** START **

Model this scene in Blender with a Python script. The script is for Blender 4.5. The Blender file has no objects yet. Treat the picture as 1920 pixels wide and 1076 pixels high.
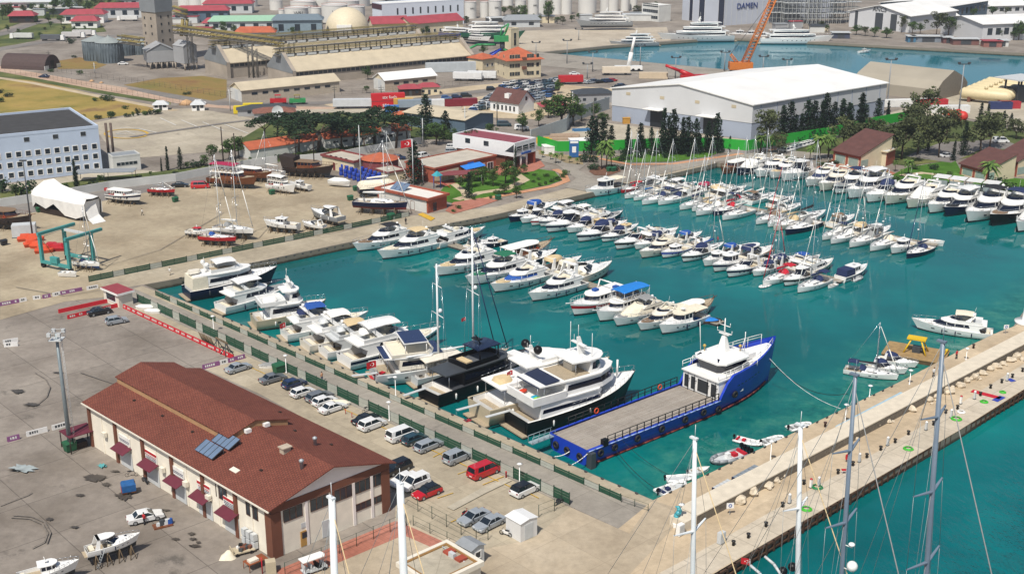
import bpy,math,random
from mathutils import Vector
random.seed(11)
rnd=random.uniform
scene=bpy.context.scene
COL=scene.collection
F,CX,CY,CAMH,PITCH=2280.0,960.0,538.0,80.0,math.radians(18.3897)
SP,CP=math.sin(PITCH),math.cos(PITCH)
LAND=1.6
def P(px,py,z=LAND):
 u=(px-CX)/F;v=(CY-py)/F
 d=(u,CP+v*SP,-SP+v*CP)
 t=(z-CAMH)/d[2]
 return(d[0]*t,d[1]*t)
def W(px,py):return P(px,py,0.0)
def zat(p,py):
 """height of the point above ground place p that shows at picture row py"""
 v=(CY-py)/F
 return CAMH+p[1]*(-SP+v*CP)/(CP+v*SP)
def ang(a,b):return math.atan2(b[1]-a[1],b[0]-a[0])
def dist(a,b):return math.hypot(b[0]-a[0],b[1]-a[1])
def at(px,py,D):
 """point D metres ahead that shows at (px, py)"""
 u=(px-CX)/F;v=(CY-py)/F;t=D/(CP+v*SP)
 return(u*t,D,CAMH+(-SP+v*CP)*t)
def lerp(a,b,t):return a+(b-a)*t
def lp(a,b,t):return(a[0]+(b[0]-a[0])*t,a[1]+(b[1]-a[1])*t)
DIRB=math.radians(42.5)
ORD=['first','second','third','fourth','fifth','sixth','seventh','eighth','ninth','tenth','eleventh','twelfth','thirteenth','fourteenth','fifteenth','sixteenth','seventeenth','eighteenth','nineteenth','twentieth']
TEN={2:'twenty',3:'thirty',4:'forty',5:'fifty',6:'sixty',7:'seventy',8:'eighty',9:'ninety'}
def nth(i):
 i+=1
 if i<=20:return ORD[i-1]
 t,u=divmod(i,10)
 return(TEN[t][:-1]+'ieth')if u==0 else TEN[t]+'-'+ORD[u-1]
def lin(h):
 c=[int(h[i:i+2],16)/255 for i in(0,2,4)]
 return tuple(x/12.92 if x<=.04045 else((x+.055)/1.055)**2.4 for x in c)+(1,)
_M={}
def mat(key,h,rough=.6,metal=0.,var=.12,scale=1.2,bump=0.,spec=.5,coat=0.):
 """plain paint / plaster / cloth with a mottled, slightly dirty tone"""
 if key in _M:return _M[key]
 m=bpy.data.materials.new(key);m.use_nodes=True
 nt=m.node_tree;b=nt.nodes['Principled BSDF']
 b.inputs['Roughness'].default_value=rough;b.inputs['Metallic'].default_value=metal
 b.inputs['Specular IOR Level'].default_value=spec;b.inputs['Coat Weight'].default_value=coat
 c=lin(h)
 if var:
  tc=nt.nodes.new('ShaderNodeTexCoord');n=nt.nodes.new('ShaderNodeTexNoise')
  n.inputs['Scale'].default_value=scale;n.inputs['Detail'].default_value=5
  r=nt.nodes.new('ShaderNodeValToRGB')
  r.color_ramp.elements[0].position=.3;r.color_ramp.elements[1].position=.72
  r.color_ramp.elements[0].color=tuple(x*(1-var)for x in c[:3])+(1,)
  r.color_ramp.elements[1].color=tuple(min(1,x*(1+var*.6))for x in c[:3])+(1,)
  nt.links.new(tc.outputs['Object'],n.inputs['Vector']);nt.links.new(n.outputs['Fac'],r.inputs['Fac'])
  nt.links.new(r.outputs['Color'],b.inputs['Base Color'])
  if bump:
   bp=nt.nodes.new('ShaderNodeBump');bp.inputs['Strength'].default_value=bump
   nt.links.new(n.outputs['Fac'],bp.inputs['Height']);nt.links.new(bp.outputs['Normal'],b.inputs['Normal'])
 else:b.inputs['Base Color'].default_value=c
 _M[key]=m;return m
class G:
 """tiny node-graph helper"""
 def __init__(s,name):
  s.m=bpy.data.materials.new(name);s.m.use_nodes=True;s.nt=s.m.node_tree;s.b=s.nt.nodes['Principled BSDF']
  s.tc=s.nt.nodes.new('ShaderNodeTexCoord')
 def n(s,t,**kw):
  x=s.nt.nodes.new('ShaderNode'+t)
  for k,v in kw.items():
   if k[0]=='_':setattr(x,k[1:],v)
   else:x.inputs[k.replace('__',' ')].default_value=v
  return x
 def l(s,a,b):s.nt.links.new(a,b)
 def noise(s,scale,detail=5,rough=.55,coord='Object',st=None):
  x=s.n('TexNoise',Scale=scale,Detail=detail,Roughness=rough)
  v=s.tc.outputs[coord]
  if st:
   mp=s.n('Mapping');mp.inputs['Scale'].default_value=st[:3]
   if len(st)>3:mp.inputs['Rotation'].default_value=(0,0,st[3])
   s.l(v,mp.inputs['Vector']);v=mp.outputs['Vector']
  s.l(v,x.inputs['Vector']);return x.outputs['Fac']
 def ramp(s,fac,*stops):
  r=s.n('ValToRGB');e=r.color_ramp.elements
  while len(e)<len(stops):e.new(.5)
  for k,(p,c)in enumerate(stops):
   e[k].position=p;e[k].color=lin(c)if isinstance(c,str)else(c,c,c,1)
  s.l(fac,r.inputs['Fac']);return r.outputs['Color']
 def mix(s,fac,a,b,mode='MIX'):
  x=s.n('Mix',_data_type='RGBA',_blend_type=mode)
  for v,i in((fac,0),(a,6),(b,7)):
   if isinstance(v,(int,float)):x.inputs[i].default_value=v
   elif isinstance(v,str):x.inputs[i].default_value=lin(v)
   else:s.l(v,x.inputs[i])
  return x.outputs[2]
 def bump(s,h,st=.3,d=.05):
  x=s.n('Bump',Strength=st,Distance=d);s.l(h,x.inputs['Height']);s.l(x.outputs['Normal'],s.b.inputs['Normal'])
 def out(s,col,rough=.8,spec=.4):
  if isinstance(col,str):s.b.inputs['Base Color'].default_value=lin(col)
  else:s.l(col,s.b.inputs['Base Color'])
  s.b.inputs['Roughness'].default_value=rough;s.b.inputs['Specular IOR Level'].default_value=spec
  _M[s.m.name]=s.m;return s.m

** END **

# Aim of the task
Copy each line above that contains the word "picture".

# Right answer
Model this scene in Blender with a Python script. The script is for Blender 4.5. The Blender file has no objects yet. Treat the picture as 1920 pixels wide and 1076 pixels high.
 """height of the point above ground place p that shows at picture row py"""